Just as each of the venerable "Lonely Planet" guides open with its subject's history and customs, Wilson briefly addresses the tenets of Buddhism: the Four Noble Truths, the Noble Eightfold Path, and the concept of taking refuge in the Three Jewels (the Buddha, dharma, and sangha), before supplying the answers to 10 Frequently Asked Questions of his own choosing.

These questions, which range from "Is There a Buddhist Bible" to "What Does Buddhism Say About Abortion," point to a certain Western desire for immediate and total comprehension. Fortunately, Wilson never loses sight of his book as a guidebook, offering titles for further study rather than bogging himself down in offering Buddhism 101.

His overview of the different schools of Buddhism, though, is indispensable, helping to untangle and explain the differing traditions of what he calls this "wonderful, weird world." Some long-time practitioners will find fault with the brevity of his summations of their particular schools, but for the beginner, or for that matter a new Buddhist arrival just encountering the smorgasbord of practice available in New York, the concise descriptions allow for quick comparison shopping.

Wilson reminds readers not to get discouraged if the first visit to a group is less than expected. Different centers will appeal to different people, and the first try does not always yield a comfortable fit. Again, like any guidebook worth its salt, "The Buddhist Guide to New York" offers suggestions regarding local etiquette, encouraging visitors to dress respectfully, eschew perfume, and bring a small donation.

The fun really begins with the listings. Wilson describes more than 75 centers in the borough of Manhattan alone. (The concentration is on the boroughs of Manhattan, Queens, and Brooklyn, with abbreviated listings for New York State, Connecticut, and New Jersey.)

He's not one to shy away from controversy. If an abbot has been plagued by allegations of sexual misconduct, Wilson reports it. To one struggling to avoid gossip, in keeping with the Buddhist precept of "right speech," this can seem an irresistibly juicy tidbit, but the author is always mindful to state that the past problems and power struggles he describes are not necessarily good reasons to avoid visiting a particular center. Caveat emptor.

Each listing contains practical information: address, phone, school affiliation, language spoken, and in this modern age, websites and e-mail addresses. Acknowledging that schedules are always subject to change, Wilson provides a taste of what practice may be like at any given center, For example, at the Chogye International Zen Center in the East Village, which is led by a psychotherapist specializing in Gestalt, repeated full-body prostrations (Wilson calls it "aerobic Zen") are the order of the day.

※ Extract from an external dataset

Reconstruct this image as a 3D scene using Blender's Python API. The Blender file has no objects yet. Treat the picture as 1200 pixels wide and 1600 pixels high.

Palen Sakya Center for Tibetan Buddhist Studies and Meditation on the Upper West Side requires a working knowledge of Buddhist concepts, but the Still Mind Zendo in a residential brownstone in Greenwich Village attracts plenty of students who identify themselves as Jews, Catholics, and Episcopalians.

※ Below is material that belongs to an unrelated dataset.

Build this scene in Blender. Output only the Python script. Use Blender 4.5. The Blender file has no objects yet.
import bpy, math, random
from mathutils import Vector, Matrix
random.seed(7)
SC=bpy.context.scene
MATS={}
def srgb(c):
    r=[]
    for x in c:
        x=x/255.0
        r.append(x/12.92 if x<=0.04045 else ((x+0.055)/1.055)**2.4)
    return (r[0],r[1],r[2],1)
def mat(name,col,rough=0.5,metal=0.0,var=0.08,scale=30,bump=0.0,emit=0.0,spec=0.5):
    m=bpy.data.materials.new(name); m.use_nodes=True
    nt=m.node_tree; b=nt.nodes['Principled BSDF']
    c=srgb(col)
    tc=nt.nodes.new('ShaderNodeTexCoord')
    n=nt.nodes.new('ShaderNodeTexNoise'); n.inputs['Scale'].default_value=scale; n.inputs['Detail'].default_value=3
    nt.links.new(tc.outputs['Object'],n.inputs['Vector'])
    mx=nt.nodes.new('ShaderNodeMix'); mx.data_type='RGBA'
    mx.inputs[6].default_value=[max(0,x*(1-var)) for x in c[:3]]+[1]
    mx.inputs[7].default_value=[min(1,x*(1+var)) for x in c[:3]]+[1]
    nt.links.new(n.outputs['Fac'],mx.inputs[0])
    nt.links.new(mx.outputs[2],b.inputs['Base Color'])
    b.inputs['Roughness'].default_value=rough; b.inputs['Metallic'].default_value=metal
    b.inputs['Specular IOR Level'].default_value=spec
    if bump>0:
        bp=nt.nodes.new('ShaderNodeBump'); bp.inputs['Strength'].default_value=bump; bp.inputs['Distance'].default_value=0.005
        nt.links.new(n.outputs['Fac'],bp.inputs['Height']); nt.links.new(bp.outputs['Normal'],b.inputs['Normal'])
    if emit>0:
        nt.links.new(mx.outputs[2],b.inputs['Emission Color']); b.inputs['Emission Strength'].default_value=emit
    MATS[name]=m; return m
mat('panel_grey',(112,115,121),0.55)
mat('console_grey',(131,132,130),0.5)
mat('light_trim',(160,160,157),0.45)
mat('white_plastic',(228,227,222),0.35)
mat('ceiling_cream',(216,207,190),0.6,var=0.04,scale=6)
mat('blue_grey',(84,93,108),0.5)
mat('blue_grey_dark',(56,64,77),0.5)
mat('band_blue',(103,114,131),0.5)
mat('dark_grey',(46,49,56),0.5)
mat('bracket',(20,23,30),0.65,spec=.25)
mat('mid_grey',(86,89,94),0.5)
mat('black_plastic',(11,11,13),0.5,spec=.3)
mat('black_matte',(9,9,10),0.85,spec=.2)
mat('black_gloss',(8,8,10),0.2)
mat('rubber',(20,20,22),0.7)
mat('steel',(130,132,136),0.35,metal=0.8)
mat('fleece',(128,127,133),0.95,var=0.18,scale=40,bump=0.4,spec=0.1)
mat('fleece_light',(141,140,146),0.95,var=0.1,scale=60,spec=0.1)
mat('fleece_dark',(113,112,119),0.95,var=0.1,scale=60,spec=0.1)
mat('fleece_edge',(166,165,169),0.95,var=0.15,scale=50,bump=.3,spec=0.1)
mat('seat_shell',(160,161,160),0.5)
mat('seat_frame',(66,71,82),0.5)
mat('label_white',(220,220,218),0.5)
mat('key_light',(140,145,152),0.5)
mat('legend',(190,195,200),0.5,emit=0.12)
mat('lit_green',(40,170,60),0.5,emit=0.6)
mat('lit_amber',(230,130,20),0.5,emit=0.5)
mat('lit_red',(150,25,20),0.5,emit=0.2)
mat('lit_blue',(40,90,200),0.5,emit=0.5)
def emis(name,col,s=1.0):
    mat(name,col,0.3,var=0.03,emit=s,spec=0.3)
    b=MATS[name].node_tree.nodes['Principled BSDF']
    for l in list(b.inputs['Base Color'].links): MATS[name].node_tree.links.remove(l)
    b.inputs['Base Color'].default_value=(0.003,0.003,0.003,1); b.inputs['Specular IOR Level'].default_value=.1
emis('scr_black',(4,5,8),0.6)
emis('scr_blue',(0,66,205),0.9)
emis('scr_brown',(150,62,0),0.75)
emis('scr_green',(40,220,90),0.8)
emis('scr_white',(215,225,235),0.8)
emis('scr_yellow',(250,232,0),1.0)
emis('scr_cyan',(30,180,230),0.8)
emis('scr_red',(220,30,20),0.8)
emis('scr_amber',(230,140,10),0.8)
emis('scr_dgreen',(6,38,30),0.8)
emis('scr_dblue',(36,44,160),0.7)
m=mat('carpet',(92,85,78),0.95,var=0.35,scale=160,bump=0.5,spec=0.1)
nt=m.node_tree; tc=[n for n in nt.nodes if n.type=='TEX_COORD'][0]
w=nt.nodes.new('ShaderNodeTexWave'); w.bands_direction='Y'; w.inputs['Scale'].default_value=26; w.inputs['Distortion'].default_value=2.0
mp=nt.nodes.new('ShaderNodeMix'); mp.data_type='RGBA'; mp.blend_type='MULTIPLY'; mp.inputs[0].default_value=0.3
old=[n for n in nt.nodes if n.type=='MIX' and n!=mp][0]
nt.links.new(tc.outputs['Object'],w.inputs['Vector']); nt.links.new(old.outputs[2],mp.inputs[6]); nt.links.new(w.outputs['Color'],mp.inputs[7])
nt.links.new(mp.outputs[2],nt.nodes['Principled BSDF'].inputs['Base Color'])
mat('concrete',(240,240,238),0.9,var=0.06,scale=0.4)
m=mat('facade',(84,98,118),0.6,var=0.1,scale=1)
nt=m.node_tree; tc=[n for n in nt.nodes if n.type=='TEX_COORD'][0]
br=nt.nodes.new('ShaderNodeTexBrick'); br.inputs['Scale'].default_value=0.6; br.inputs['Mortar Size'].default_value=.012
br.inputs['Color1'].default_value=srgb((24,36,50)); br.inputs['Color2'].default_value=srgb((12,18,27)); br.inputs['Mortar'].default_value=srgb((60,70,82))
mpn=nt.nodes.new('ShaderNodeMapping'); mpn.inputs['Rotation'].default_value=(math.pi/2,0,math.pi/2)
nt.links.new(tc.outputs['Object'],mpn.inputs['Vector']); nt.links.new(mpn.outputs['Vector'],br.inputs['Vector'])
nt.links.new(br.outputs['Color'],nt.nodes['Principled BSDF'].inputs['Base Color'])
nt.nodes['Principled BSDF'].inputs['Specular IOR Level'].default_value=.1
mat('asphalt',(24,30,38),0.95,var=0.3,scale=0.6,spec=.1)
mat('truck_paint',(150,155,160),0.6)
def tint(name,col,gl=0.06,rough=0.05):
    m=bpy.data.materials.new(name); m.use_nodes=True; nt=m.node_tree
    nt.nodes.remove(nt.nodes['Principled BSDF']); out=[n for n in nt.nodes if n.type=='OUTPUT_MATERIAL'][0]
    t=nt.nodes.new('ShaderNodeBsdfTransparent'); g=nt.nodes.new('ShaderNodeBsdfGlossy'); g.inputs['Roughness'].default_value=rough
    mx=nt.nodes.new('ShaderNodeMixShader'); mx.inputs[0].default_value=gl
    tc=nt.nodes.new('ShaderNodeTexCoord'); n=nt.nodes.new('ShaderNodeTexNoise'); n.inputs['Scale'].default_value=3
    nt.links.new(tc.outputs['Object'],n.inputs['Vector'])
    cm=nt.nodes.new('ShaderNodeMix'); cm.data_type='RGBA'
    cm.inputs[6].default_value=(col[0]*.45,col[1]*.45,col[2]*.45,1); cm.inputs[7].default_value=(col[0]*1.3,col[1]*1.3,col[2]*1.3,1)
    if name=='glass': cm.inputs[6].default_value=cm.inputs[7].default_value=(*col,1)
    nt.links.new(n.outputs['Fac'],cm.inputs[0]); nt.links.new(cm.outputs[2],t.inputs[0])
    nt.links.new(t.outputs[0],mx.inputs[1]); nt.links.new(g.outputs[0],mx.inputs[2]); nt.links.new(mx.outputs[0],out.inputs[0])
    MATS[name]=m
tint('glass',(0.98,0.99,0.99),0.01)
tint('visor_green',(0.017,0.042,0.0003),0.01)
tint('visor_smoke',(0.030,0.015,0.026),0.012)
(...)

Many of these centers have been around a long time, and their eclecticism is one of New York's glories. The big city not only affords plenty of opportunities for the Community of Mindfulness and the Engaged Buddhists to put their compassionate social outreach into practice, it guarantees a diverse and unexpected cast of characters. Will you choose to join a sangha led by an Irish-American lesbian who formerly taught new media at NYU (Pat Enkyo O'Hara of the Village Zendo), a robed Thai monk (as at any number of Theravadin temples in the area), or an African-American couple whose band has played the Knitting Factory, a hip alternative-music venue (Brooklyn Buddhist Association)?

"The Buddhist Guide to New York" doesn't forego shopping, eating, or museum hopping; its author observes that though one can easily locate a healthy selection of Buddhist texts on the shelf of any Barnes & Noble, there are a few local attractions worth a visit.

Hopefully readers have a taste for momo--Tibetan dumplings--and butter tea, because Wilson mostly overlooks Chinatown and the Korean restaurants in the East 30s in favor of a list of Tibetan restaurants. Speaking from experience, you can't go wrong with Tsampa (named for the Tibetan national dish of roasted barley) on East 9th street. You may even find yourself seated next to one of New York's celebrity Buddhists. Who needs the Hard Rock Cafe?
The short chapter on practice centers that welcome children is an act of compassion in itself.

If you really want to go all out, you can swing by Do Kham or Himalayan Visions--two of several dozen downtown Tibetan boutiques Wilson lists--to pick up a big Tibetan fur hat to wear at dinner. (Note to those whose journeys have taken them further afield than Manhattan: Be prepared to shell out far more than you did in Dharamsala for similar merchandise.)

Wilson also gives a nod to the East Village fixture Kim's Video for stocking such Buddhist film titles as "Why Has Bodhidharma Left for the East," as well as teaching videos and Chinese action flicks starring "Shaolin monks kicking butt for Buddha." For those permanently situated in New York, there is a small directory of Buddhist psychotherapists (How come those guys never turn up in Woody Allen movies?). Wilson also provides a short list of Buddhist groups that have gone out of their way to accommodate the needs of practitioners with children, among them the New York Shambhala Center. There are so many places in the city that frown on bringing the kids along that this small chapter is an act of compassion in itself.

Wilson's sense of humor leavens the proceedings throughout the book. In this, he is ably assisted by illustrator Mike Taylor, whose funny doodles feature monks contemplating the selection at a koan-dispensing vending machine and floating down Broadway as giant balloons in Macy's Thanksgiving Day Parade. Only in New York.